Problem statement — Reproduce the lines of the material exactly, excluding every image.

Source data —
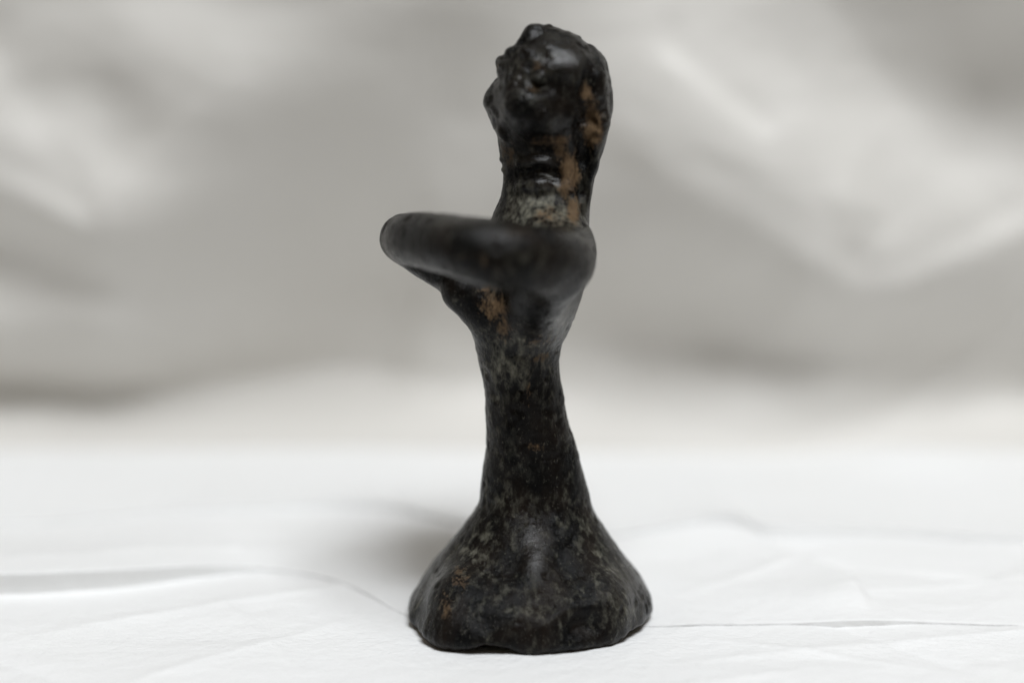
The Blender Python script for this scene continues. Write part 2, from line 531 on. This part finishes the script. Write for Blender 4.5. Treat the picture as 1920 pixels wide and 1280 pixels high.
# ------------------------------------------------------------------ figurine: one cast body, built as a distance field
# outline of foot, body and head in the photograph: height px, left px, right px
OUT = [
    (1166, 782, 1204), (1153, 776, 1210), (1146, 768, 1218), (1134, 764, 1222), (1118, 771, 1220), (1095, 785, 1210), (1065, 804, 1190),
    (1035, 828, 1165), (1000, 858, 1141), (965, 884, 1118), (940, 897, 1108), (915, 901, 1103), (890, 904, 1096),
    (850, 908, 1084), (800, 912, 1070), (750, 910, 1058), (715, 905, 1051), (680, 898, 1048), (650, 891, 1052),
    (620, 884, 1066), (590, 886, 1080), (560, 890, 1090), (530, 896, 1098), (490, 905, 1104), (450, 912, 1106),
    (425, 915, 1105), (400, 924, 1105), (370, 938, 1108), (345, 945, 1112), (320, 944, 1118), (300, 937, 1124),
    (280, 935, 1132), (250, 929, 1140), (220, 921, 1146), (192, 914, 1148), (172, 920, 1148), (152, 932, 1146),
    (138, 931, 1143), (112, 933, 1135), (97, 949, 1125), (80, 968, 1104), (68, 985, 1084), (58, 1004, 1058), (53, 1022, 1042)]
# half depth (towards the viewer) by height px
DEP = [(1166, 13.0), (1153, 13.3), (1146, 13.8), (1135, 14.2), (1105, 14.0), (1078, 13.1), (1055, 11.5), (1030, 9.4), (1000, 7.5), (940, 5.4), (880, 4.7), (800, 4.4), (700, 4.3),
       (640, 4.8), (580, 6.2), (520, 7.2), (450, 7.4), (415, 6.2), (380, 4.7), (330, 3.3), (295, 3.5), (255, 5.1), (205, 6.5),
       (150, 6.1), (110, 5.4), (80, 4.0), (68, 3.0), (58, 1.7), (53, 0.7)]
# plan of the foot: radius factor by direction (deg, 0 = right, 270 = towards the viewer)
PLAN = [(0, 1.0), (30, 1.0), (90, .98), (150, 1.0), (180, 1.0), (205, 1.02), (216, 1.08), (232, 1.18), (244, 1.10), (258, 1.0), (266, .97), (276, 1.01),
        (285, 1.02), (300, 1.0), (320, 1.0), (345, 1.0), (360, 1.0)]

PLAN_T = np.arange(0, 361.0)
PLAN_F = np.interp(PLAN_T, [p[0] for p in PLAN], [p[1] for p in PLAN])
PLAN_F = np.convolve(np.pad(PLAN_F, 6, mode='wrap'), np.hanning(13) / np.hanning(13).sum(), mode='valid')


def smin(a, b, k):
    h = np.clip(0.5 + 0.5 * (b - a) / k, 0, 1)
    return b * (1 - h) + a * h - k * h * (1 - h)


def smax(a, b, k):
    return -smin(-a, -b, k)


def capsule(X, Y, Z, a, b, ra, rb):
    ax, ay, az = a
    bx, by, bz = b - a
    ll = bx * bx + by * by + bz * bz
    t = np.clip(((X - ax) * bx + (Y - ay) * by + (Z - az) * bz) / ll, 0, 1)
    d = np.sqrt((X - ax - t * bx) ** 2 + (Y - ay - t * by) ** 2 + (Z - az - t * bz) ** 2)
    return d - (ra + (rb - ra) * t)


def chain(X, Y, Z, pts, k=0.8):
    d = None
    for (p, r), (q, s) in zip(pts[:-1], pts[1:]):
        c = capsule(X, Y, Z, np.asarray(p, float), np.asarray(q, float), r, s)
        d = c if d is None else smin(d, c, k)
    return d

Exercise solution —
The Blender Python script for this scene continues. Write part 2, from line 531 on. This part finishes the script. Write for Blender 4.5. Treat the picture as 1920 pixels wide and 1280 pixels high.
# ------------------------------------------------------------------ figurine: one cast body, built as a distance field
# outline of foot, body and head in the photograph: height px, left px, right px
OUT = [
    (1166, 782, 1204), (1153, 776, 1210), (1146, 768, 1218), (1134, 764, 1222), (1118, 771, 1220), (1095, 785, 1210), (1065, 804, 1190),
    (1035, 828, 1165), (1000, 858, 1141), (965, 884, 1118), (940, 897, 1108), (915, 901, 1103), (890, 904, 1096),
    (850, 908, 1084), (800, 912, 1070), (750, 910, 1058), (715, 905, 1051), (680, 898, 1048), (650, 891, 1052),
    (620, 884, 1066), (590, 886, 1080), (560, 890, 1090), (530, 896, 1098), (490, 905, 1104), (450, 912, 1106),
    (425, 915, 1105), (400, 924, 1105), (370, 938, 1108), (345, 945, 1112), (320, 944, 1118), (300, 937, 1124),
    (280, 935, 1132), (250, 929, 1140), (220, 921, 1146), (192, 914, 1148), (172, 920, 1148), (152, 932, 1146),
    (138, 931, 1143), (112, 933, 1135), (97, 949, 1125), (80, 968, 1104), (68, 985, 1084), (58, 1004, 1058), (53, 1022, 1042)]
# half depth (towards the viewer) by height px
DEP = [(1166, 13.0), (1153, 13.3), (1146, 13.8), (1135, 14.2), (1105, 14.0), (1078, 13.1), (1055, 11.5), (1030, 9.4), (1000, 7.5), (940, 5.4), (880, 4.7), (800, 4.4), (700, 4.3),
       (640, 4.8), (580, 6.2), (520, 7.2), (450, 7.4), (415, 6.2), (380, 4.7), (330, 3.3), (295, 3.5), (255, 5.1), (205, 6.5),
       (150, 6.1), (110, 5.4), (80, 4.0), (68, 3.0), (58, 1.7), (53, 0.7)]
# plan of the foot: radius factor by direction (deg, 0 = right, 270 = towards the viewer)
PLAN = [(0, 1.0), (30, 1.0), (90, .98), (150, 1.0), (180, 1.0), (205, 1.02), (216, 1.08), (232, 1.18), (244, 1.10), (258, 1.0), (266, .97), (276, 1.01),
        (285, 1.02), (300, 1.0), (320, 1.0), (345, 1.0), (360, 1.0)]

PLAN_T = np.arange(0, 361.0)
PLAN_F = np.interp(PLAN_T, [p[0] for p in PLAN], [p[1] for p in PLAN])
PLAN_F = np.convolve(np.pad(PLAN_F, 6, mode='wrap'), np.hanning(13) / np.hanning(13).sum(), mode='valid')


def smin(a, b, k):
    h = np.clip(0.5 + 0.5 * (b - a) / k, 0, 1)
    return b * (1 - h) + a * h - k * h * (1 - h)


def smax(a, b, k):
    return -smin(-a, -b, k)


def capsule(X, Y, Z, a, b, ra, rb):
    ax, ay, az = a
    bx, by, bz = b - a
    ll = bx * bx + by * by + bz * bz
    t = np.clip(((X - ax) * bx + (Y - ay) * by + (Z - az) * bz) / ll, 0, 1)
    d = np.sqrt((X - ax - t * bx) ** 2 + (Y - ay - t * by) ** 2 + (Z - az - t * bz) ** 2)
    return d - (ra + (rb - ra) * t)


def chain(X, Y, Z, pts, k=0.8):
    d = None
    for (p, r), (q, s) in zip(pts[:-1], pts[1:]):
        c = capsule(X, Y, Z, np.asarray(p, float), np.asarray(q, float), r, s)
        d = c if d is None else smin(d, c, k)
    return d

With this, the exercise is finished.